The Roman Centurions would like a word with you.
I got a sword for them to swallow.
The Roman Centurions would like a word with you.
I got a sword for them to swallow.
Didn't Jesus wear sandals?
i wear crocks every day and give no fucks about who thinks what about them
Inb4 "but Jesus wore 'em!!!"
Seriously, they have their place at the beach. And that's about it.
If Jesus could have gotten a pair of Allen Edmunds he would have worn them instead.
Those are not boots, those are fag slippers.
Seriously, check these out: https://hoffmanboots.com/thorogood-hellfire-wildland-boot
Now that's a boot!! will last decades longer than those AE junk "boots" and half to a quarter of the price.
Boots? I'm talking about shoes.
I will kick your sandal wearing ass.
Easy there, Bud. I'm mostly agree with you.
I will kick your ass while wearing sandels what then?
bring it, I see a big toe breaking.
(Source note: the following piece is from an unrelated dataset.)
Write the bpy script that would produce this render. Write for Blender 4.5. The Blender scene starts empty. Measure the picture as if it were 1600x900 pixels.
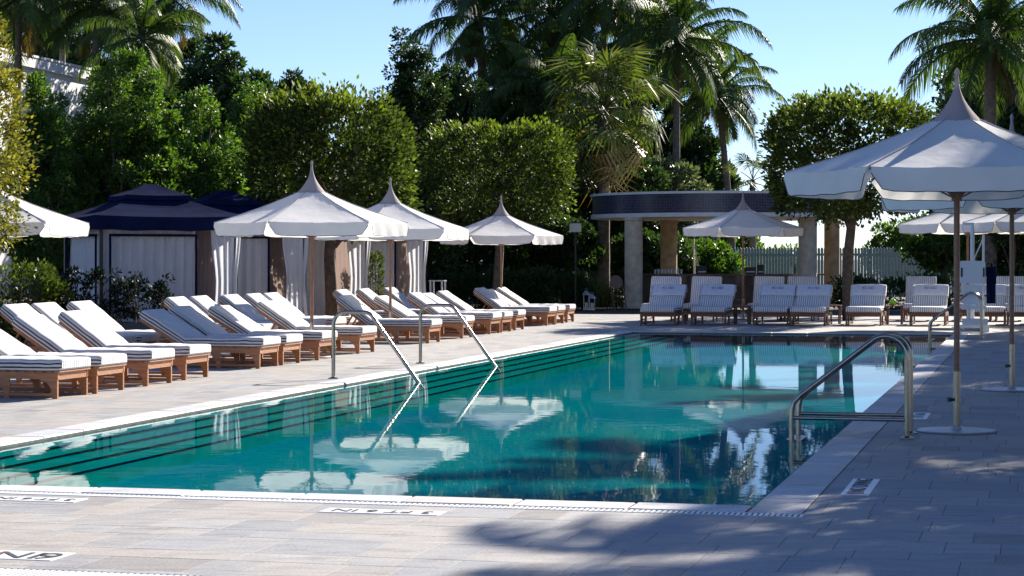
import bpy, math, random
import numpy as np
from mathutils import Vector, Matrix, Euler

R = math.radians
rnd = random.Random(11)
rng = np.random.default_rng(5)
scn = bpy.context.scene
col = scn.collection

# ------------------------------------------------------------------ camera
F, HZ, CAMH = 3300.0, 404.0, 1.6            # focal length in photo pixels, horizon row, eye height
cam_d = bpy.data.cameras.new('camera')
cam = bpy.data.objects.new('camera', cam_d)
col.objects.link(cam)
cam.location = (0, 0, CAMH)
cam.rotation_euler = (R(90), 0, 0)
cam_d.sensor_width = 36.0
cam_d.lens = 36.0 * F / 1600.0
cam_d.shift_y = -(450.0 - HZ) / 1600.0
cam_d.clip_end = 6000
scn.camera = cam

# ------------------------------------------------------------------ light
SUN_AZ, SUN_EL = R(35), R(27.5)               # azimuth from +Y towards +X
w = bpy.data.worlds.new('World')
scn.world = w
w.use_nodes = True
nt = w.node_tree
sky = nt.nodes.new('ShaderNodeTexSky')
sky.sky_type = 'NISHITA'
sky.sun_disc = False
sky.sun_elevation = SUN_EL
sky.sun_rotation = SUN_AZ
sky.air_density = 0.85
sky.dust_density = 0.0
sky.ozone_density = 3.0
nt.nodes['Background'].inputs['Strength'].default_value = 0.054
wb = nt.nodes.new('ShaderNodeMixRGB')
wb.blend_type = 'MULTIPLY'
wb.inputs[0].default_value = 1.0
wb.inputs[2].default_value = (0.88, 0.905, 1.12, 1)      # white balance of the picture
nt.links.new(sky.outputs[0], wb.inputs[1])
nt.links.new(wb.outputs[0], nt.nodes['Background'].inputs['Color'])
sun_d = bpy.data.lights.new('sun', 'SUN')
sun_d.energy = 5.0
sun_d.angle = R(0.6)
sun_d.color = (1.0, 0.925, 0.815)
sun = bpy.data.objects.new('sun', sun_d)
col.objects.link(sun)
sdir = Vector((math.sin(SUN_AZ) * math.cos(SUN_EL), math.cos(SUN_AZ) * math.cos(SUN_EL), math.sin(SUN_EL)))
sun.rotation_euler = (-sdir).to_track_quat('-Z', 'Y').to_euler()
sun.location = (20, 20, 30)
scn.view_settings.view_transform = 'Standard'
scn.view_settings.look = 'None'
scn.view_settings.exposure = 1.36
scn.view_settings.gamma = 1.0
scn.cycles.max_bounces = 8
scn.cycles.transparent_max_bounces = 8
scn.cycles.caustics_reflective = False
scn.cycles.caustics_refractive = False

# ------------------------------------------------------------------ place helpers
TH = math.atan(825.0 / F)                   # the pool's long axis against the view axis
ST, CT = math.sin(TH), math.cos(TH)
def W(u, v, z=0.0):                         # pool coordinates: u away along the pool, v across to the right
    return Vector((ST * u + CT * v, CT * u - ST * v, z))
def G(x, y, z=0.0):                         # ground point seen at a photo pixel
    d = F * (CAMH - z) / (y - HZ)
    return Vector(((x - 800.0) * d / F, d, z))
def PD(x, d, z=0.0):                        # point in a photo column at a depth
    return Vector(((x - 800.0) * d / F, d, z))
def ZP(y, d):                               # height of a photo row at a depth
    return CAMH + (HZ - y) * d / F
def UV_of(p):
    return (ST * p[0] + CT * p[1], CT * p[0] - ST * p[1])
def onv(x, v):                              # point in a photo column on the line v = const
    k = (x - 800.0) / F
    d = v / (CT * k - ST)
    return Vector((k * d, d, 0))

# ------------------------------------------------------------------ materials
MATS = {}
def nodes_of(name):
    m = bpy.data.materials.new(name)
    m.use_nodes = True
    t = m.node_tree
    b = t.nodes['Principled BSDF']
    MATS[name] = m
    return m, t, b
def N(t, typ, **kw):
    n = t.nodes.new(typ)
    for k, v in kw.items():
        if k in n.inputs: n.inputs[k].default_value = v
        else: setattr(n, k, v)
    return n
def ramp(t, fac, stops):
    r = t.nodes.new('ShaderNodeValToRGB')
    el = r.color_ramp.elements
    while len(el) < len(stops): el.new(0.5)
    for e, (p, c) in zip(el, stops):
        e.position = p
        e.color = (*c, 1)
    t.links.new(fac, r.inputs[0])
    return r
def simple(name, c, rough=0.6, metal=0.0, noise=0.0, nscale=8.0, bump=0.0, spec=0.5):
    m, t, b = nodes_of(name)
    b.inputs['Base Color'].default_value = (*c, 1)
    b.inputs['Roughness'].default_value = rough
    b.inputs['Metallic'].default_value = metal
    b.inputs['Specular IOR Level'].default_value = spec
    if noise or bump:
        tc = N(t, 'ShaderNodeTexCoord')
        nz = N(t, 'ShaderNodeTexNoise', Scale=nscale, Detail=6.0)
        t.links.new(tc.outputs['Object'], nz.inputs['Vector'])
        lo = tuple(max(0, x * (1 - noise)) for x in c)
        hi = tuple(min(1, x * (1 + noise)) for x in c)
        r = ramp(t, nz.outputs['Fac'], [(0.3, lo), (0.7, hi)])
        t.links.new(r.outputs[0], b.inputs['Base Color'])
        if bump:
            bp = N(t, 'ShaderNodeBump', Strength=bump, Distance=0.02)
            t.links.new(nz.outputs['Fac'], bp.inputs['Height'])
            t.links.new(bp.outputs[0], b.inputs['Normal'])
    return m

def stone(name, island, base=1.0):
    m, t, b = nodes_of(name)
    if island:
        g = N(t, 'ShaderNodeNewGeometry'); f = g.outputs['Random Per Island']
    else:
        g = N(t, 'ShaderNodeObjectInfo'); f = g.outputs['Random']
    k = base
    r = ramp(t, f, [(0.0, (.33*k, .31*k, .295*k)), (0.2, (.46*k, .435*k, .41*k)), (0.42, (.36*k, .37*k, .385*k)), (0.6, (.47*k, .46*k, .445*k)),
                    (0.8, (.48*k, .435*k, .39*k)), (1.0, (.41*k, .415*k, .425*k))])
    ge = N(t, 'ShaderNodeNewGeometry')
    mp = N(t, 'ShaderNodeMapping'); mp.inputs['Rotation'].default_value = (0, 0, TH); mp.inputs['Scale'].default_value = (1.0, 3.0, 1.0)
    t.links.new(ge.outputs['Position'], mp.inputs['Vector'])
    nz = N(t, 'ShaderNodeTexNoise', Scale=3.0, Detail=8.0, Roughness=0.65)
    t.links.new(mp.outputs[0], nz.inputs['Vector'])
    nz2 = N(t, 'ShaderNodeTexNoise', Scale=45.0, Detail=4.0)
    t.links.new(ge.outputs['Position'], nz2.inputs['Vector'])
    r2 = ramp(t, nz.outputs['Fac'], [(0.25, (.66, .65, .64)), (0.5, (1.0, 1.0, 1.0)), (0.75, (1.16, 1.13, 1.08))])
    mx = N(t, 'ShaderNodeMixRGB', blend_type='MULTIPLY'); mx.inputs[0].default_value = 1
    t.links.new(r.outputs[0], mx.inputs[1]); t.links.new(r2.outputs[0], mx.inputs[2])
    r3 = ramp(t, nz2.outputs['Fac'], [(0.3, (.86, .86, .86)), (0.62, (1.06, 1.06, 1.06))])
    mx2 = N(t, 'ShaderNodeMixRGB', blend_type='MULTIPLY'); mx2.inputs[0].default_value = 1
    t.links.new(mx.outputs[0], mx2.inputs[1]); t.links.new(r3.outputs[0], mx2.inputs[2])
    t.links.new(mx2.outputs[0], b.inputs['Base Color'])
    rr = N(t, 'ShaderNodeMapRange'); rr.inputs['To Min'].default_value = .5; rr.inputs['To Max'].default_value = .8
    t.links.new(nz.outputs['Fac'], rr.inputs['Value']); t.links.new(rr.outputs[0], b.inputs['Roughness'])
    b.inputs['Specular IOR Level'].default_value = 0.3
    bp = N(t, 'ShaderNodeBump', Strength=0.25, Distance=0.01)
    t.links.new(nz2.outputs['Fac'], bp.inputs['Height']); t.links.new(bp.outputs[0], b.inputs['Normal'])
    return m
stone('stone_tile', False, .78); stone('stone_tiles_many', True, .78)
stone('coping_stone', False, 1.3)
simple('mortar', (.12, .11, .10), .9, noise=.3, nscale=20)
simple('soil', (.07, .06, .045), .95, noise=.5, nscale=2, bump=.4)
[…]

And some balls
The market niche for sandals has diminished to zero thanks to crocs and flip flops.
That wasn’t the case 200 years ago.
What if you're doing muay thai in a headband while wearing them?
My composite toe boots would like to fuck you up
It's true, sandals are exclusively for fagtards and women.
Time and place.
After a shower, sandals generally dry out much faster than do any of my steel toed boots.
They are ok under limited circumstances but for the most part sandals are the poopy.